The laws of physics are forcing the semiconductor industry to accept something it knew all along but refused to acknowledge: the most effective way to provide high-performance silicon is to use lots of microprocessors rather than just one.

“The theoretical argument for parallelism is very compelling but has never been realised,” said Chris Rowen, CEO of Tensilica, whose technology generates optimised microprocessors.

“You put a vast array of microprocessors down and you get terrific performance,” he added. “It is so cheap to build microprocessors nowadays you can build in redundant microprocessors. But while the theoretical argument for parallelism grows in strength, why has it so often failed in the past?”

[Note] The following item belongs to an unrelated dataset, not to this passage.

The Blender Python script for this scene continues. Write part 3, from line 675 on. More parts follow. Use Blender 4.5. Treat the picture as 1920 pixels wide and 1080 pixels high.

The main reason is that it is something different. People like to stick with the familiar, safe way. Now they cannot be safe any longer because heat has provided a ceiling to single processor systems.

“Transistor scaling is limited by power density,” said Rowen. “We’ll continue to improve density for the next ten years, so transistors will get cheaper and cheaper, but unless we do something else in the design we won’t get any performance advantage out of it. We’re reaching the limits of power/density.”

John Daane

John Daane, CEO of Altera, agreed: “Power is the critical factor. You can’t help matters by decreasing the voltage any more. Because you’re not reducing the power supply any more, increasing the density and the frequency works against you.”

So the industry is being forced to accept multiprocessing, where an array of microprocessors, working at frequencies which do not break the power/density ceiling, can deliver the continued increases in performance which single microprocessors cannot.

“Five out of the top ten supercomputers do massively parallel processing,” said Dr Bernie Meyerson, CTO of IBM. Intel and AMD have accepted multi-core processing. The IBM/Sony/Toshiba Cell processor has eight synergistic microprocessors around a PowerPC core.

Kicking a bit, and screaming a bit, the industry is going parallel.